On the server-side, the developer, who is in control of the server, can use statistics and anomaly detection to protect the game. Specifically, as the cheater community grows, many cheats will be distributed a number of times. Game developers can see which cheat software has been appearing repeatedly; in the future, automatically banning players who have this software running. They can also look at player statistics and find the ones with abnormal statistics, although this may require manual examination as some players are really just insane at video games [5]. What can be automatically done is to examine game data sent from clients. For example, if a player appears at places that are virtually unattainable with their current speed, then it’s quite obvious they are teleporting. Or if they are shooting players that aren’t even on their screen.

5.2. Server: server protection

This is more focused on cloud gaming as it is more server-reliant. Server protection can include anti-DDOS attack solutions, and firewall that prevents hackers from modifying the data, etc. This will be information from another department of Web Security.

5.3. Client: data encryption:

Oftentimes online game datas are sent to the client as they are essential for the construction of scenes on the client’s devices, these data sent through various packets. If it is not encrypted, players can get information from the packet that was not supposed to be available to the player. Developers will need to encrypt the data so that it cannot be easily obtained. There should be as little interaction done on the client side as possible. For example, if a fight result is being calculated locally, then the user has a chance to tamper the result and then send it to the server. Whereas if the user only sends actions to the server, then the server will compute the result. If the user tampers actions, a scan from the server side can be done to ensure integrity of actions [5]. One thing to note is that cloud gaming does not suffer from this issue as all game data is inside the server, this can pose to be one of the positives of cloud gaming. These memory protection and data encryption ties to the user mode access level that was introduced earlier, as higher permission levels can often view the data with ease. It is important for the existence of kernel level anti-cheat so that data also requires the highest level of permission, preventing them from being accessed by unwanted programs.
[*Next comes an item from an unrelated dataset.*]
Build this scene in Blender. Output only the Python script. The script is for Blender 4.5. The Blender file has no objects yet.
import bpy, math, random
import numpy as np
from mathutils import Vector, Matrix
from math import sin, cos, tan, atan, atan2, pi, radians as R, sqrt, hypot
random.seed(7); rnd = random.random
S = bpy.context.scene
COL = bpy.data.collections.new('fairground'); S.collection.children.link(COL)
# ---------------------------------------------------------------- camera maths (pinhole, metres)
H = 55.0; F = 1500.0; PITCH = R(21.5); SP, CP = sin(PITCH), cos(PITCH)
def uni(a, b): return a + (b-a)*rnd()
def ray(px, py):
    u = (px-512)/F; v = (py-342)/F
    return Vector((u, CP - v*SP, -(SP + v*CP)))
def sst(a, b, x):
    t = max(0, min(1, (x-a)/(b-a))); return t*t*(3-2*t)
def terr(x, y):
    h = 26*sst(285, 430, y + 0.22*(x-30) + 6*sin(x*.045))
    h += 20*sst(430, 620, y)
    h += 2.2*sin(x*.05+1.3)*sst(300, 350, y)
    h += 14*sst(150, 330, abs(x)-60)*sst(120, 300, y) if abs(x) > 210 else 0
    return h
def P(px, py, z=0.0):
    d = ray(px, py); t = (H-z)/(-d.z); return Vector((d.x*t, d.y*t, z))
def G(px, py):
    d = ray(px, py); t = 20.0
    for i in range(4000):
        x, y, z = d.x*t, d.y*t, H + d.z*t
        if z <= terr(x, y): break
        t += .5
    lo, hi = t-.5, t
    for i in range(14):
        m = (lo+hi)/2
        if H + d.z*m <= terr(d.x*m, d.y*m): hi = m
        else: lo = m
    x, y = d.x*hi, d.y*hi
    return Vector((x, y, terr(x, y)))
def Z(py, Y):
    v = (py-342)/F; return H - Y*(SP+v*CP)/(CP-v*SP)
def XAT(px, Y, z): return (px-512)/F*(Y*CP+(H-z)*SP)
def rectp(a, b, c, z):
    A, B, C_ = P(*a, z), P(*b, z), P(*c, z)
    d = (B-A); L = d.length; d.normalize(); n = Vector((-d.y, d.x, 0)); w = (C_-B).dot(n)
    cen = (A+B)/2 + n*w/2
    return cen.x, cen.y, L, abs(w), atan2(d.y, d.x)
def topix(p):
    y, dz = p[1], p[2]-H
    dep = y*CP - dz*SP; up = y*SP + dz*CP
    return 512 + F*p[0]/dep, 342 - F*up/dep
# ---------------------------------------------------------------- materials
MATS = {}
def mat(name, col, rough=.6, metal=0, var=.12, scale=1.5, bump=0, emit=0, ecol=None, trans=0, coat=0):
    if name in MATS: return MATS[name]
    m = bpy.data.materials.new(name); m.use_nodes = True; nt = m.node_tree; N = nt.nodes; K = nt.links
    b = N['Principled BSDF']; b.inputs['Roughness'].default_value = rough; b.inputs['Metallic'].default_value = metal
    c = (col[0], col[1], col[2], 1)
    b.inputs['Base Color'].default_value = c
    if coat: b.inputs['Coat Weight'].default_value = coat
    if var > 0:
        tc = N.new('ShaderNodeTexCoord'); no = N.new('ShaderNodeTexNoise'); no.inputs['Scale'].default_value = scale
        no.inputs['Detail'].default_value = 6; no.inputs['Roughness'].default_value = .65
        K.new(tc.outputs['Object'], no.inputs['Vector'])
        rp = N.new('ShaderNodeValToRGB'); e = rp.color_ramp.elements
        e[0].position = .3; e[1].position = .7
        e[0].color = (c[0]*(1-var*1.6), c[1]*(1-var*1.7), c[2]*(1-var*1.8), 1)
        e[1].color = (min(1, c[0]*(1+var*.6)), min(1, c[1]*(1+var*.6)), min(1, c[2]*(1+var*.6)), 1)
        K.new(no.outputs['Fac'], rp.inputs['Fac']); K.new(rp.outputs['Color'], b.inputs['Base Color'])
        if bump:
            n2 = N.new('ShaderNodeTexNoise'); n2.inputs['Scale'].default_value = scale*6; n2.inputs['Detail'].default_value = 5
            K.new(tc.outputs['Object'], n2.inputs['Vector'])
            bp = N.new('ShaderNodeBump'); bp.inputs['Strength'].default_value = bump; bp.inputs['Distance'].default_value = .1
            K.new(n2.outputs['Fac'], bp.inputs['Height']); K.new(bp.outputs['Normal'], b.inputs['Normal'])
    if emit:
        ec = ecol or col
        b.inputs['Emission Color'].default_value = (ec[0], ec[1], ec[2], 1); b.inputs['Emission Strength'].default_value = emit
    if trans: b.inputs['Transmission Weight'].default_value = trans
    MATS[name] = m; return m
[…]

5.4. Client: file encryption:

If the files of the game are not encrypted, clients can easily modify the way their game is constructed, or add in codes that give the user client-side advantage. For example, the user may be able to go in and modify the texture of walls so that they become transparent, essentially giving user wall hacks. The adversary may also reverse-engineer the program if it is not encrypted, these can help people develop cheats faster and find security flaws much easier. This is also very useful in offline games, as they can prevent unauthorised distribution, or pirating.

6. Conclusion

Similar to web security, video game anti-cheat is a non-stop warfare against the adversaries that are trying to disrupt the order and gain unfair advantages. As cheating methods evolve, anti-cheat methods are also evolving. Cloud gaming is a great new technology that solves many client-sided anti-cheat issues. It is clear that as gaming becomes more popular, more eyes will turn towards this realm; with recent advancements in Artificial Intelligence, both cheaters and anti-cheat developers can use it to their advantage [6]. Many things discussed in this paper originated from personal experience, and despite the lack of information during the research of the paper, it is fascinating to see the amount of work developers have put in to provide their players a safe and fair place to compete.